#### [What is expected]
Every line below must be reproduced exactly. Copy them all.
----
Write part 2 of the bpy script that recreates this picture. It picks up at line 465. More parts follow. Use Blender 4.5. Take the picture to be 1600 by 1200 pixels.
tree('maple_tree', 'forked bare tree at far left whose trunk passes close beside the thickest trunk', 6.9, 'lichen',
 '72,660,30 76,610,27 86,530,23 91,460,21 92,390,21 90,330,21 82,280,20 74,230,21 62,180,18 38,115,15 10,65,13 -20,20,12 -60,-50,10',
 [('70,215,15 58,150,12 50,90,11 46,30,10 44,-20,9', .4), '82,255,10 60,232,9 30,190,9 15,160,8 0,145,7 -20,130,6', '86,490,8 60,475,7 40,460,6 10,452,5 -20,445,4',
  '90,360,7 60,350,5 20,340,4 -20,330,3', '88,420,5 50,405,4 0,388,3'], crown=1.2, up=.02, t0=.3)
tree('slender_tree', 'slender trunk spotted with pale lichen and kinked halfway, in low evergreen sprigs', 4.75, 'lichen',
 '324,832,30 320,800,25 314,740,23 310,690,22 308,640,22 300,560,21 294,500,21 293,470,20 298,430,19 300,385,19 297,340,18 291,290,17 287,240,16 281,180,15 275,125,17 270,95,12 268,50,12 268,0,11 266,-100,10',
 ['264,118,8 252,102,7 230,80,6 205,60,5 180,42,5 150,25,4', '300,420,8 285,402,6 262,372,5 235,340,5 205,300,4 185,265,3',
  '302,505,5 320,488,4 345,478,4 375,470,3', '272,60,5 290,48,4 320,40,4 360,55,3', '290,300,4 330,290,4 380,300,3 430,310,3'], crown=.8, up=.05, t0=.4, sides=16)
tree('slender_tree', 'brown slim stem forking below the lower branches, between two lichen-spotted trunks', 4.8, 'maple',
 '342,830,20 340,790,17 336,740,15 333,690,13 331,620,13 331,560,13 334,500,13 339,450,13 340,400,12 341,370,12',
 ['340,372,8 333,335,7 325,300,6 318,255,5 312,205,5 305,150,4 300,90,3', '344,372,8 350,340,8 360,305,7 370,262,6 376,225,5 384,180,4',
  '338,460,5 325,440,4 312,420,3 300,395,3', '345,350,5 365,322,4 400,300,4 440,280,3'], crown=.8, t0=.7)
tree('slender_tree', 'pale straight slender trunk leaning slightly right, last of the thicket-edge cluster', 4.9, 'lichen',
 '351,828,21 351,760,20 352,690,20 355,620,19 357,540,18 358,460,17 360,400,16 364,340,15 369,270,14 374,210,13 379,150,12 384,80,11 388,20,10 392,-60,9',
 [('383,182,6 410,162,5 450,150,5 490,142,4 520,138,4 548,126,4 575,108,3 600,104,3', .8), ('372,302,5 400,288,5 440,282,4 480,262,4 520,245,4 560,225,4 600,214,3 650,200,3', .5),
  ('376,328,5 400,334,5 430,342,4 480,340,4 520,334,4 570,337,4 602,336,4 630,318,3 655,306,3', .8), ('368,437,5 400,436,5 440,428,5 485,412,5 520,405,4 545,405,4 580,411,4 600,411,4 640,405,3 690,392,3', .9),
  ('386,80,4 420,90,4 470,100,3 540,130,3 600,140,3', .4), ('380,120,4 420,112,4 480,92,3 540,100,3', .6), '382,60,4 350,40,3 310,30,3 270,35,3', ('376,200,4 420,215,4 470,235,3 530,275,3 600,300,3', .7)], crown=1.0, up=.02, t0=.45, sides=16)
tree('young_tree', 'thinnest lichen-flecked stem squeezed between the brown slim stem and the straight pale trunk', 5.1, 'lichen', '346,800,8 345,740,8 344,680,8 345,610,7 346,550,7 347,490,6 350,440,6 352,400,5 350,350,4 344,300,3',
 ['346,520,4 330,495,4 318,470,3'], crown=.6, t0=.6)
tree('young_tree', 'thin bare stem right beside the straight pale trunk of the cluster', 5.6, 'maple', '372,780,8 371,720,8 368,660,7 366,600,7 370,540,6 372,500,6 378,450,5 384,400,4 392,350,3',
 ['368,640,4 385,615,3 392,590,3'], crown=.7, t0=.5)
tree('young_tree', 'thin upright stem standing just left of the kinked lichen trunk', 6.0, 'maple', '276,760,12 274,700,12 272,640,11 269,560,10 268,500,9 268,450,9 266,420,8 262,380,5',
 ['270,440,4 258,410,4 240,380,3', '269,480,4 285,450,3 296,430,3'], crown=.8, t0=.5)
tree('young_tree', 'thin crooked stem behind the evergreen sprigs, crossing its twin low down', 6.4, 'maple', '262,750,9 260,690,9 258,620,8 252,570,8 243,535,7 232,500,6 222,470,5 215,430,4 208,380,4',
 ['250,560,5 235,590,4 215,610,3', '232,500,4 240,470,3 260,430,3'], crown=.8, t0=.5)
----
#### [Correct answer]
Write part 2 of the bpy script that recreates this picture. It picks up at line 465. More parts follow. Use Blender 4.5. Take the picture to be 1600 by 1200 pixels.
tree('maple_tree', 'forked bare tree at far left whose trunk passes close beside the thickest trunk', 6.9, 'lichen',
 '72,660,30 76,610,27 86,530,23 91,460,21 92,390,21 90,330,21 82,280,20 74,230,21 62,180,18 38,115,15 10,65,13 -20,20,12 -60,-50,10',
 [('70,215,15 58,150,12 50,90,11 46,30,10 44,-20,9', .4), '82,255,10 60,232,9 30,190,9 15,160,8 0,145,7 -20,130,6', '86,490,8 60,475,7 40,460,6 10,452,5 -20,445,4',
  '90,360,7 60,350,5 20,340,4 -20,330,3', '88,420,5 50,405,4 0,388,3'], crown=1.2, up=.02, t0=.3)
tree('slender_tree', 'slender trunk spotted with pale lichen and kinked halfway, in low evergreen sprigs', 4.75, 'lichen',
 '324,832,30 320,800,25 314,740,23 310,690,22 308,640,22 300,560,21 294,500,21 293,470,20 298,430,19 300,385,19 297,340,18 291,290,17 287,240,16 281,180,15 275,125,17 270,95,12 268,50,12 268,0,11 266,-100,10',
 ['264,118,8 252,102,7 230,80,6 205,60,5 180,42,5 150,25,4', '300,420,8 285,402,6 262,372,5 235,340,5 205,300,4 185,265,3',
  '302,505,5 320,488,4 345,478,4 375,470,3', '272,60,5 290,48,4 320,40,4 360,55,3', '290,300,4 330,290,4 380,300,3 430,310,3'], crown=.8, up=.05, t0=.4, sides=16)
tree('slender_tree', 'brown slim stem forking below the lower branches, between two lichen-spotted trunks', 4.8, 'maple',
 '342,830,20 340,790,17 336,740,15 333,690,13 331,620,13 331,560,13 334,500,13 339,450,13 340,400,12 341,370,12',
 ['340,372,8 333,335,7 325,300,6 318,255,5 312,205,5 305,150,4 300,90,3', '344,372,8 350,340,8 360,305,7 370,262,6 376,225,5 384,180,4',
  '338,460,5 325,440,4 312,420,3 300,395,3', '345,350,5 365,322,4 400,300,4 440,280,3'], crown=.8, t0=.7)
tree('slender_tree', 'pale straight slender trunk leaning slightly right, last of the thicket-edge cluster', 4.9, 'lichen',
 '351,828,21 351,760,20 352,690,20 355,620,19 357,540,18 358,460,17 360,400,16 364,340,15 369,270,14 374,210,13 379,150,12 384,80,11 388,20,10 392,-60,9',
 [('383,182,6 410,162,5 450,150,5 490,142,4 520,138,4 548,126,4 575,108,3 600,104,3', .8), ('372,302,5 400,288,5 440,282,4 480,262,4 520,245,4 560,225,4 600,214,3 650,200,3', .5),
  ('376,328,5 400,334,5 430,342,4 480,340,4 520,334,4 570,337,4 602,336,4 630,318,3 655,306,3', .8), ('368,437,5 400,436,5 440,428,5 485,412,5 520,405,4 545,405,4 580,411,4 600,411,4 640,405,3 690,392,3', .9),
  ('386,80,4 420,90,4 470,100,3 540,130,3 600,140,3', .4), ('380,120,4 420,112,4 480,92,3 540,100,3', .6), '382,60,4 350,40,3 310,30,3 270,35,3', ('376,200,4 420,215,4 470,235,3 530,275,3 600,300,3', .7)], crown=1.0, up=.02, t0=.45, sides=16)
tree('young_tree', 'thinnest lichen-flecked stem squeezed between the brown slim stem and the straight pale trunk', 5.1, 'lichen', '346,800,8 345,740,8 344,680,8 345,610,7 346,550,7 347,490,6 350,440,6 352,400,5 350,350,4 344,300,3',
 ['346,520,4 330,495,4 318,470,3'], crown=.6, t0=.6)
tree('young_tree', 'thin bare stem right beside the straight pale trunk of the cluster', 5.6, 'maple', '372,780,8 371,720,8 368,660,7 366,600,7 370,540,6 372,500,6 378,450,5 384,400,4 392,350,3',
 ['368,640,4 385,615,3 392,590,3'], crown=.7, t0=.5)
tree('young_tree', 'thin upright stem standing just left of the kinked lichen trunk', 6.0, 'maple', '276,760,12 274,700,12 272,640,11 269,560,10 268,500,9 268,450,9 266,420,8 262,380,5',
 ['270,440,4 258,410,4 240,380,3', '269,480,4 285,450,3 296,430,3'], crown=.8, t0=.5)
tree('young_tree', 'thin crooked stem behind the evergreen sprigs, crossing its twin low down', 6.4, 'maple', '262,750,9 260,690,9 258,620,8 252,570,8 243,535,7 232,500,6 222,470,5 215,430,4 208,380,4',
 ['250,560,5 235,590,4 215,610,3', '232,500,4 240,470,3 260,430,3'], crown=.8, t0=.5)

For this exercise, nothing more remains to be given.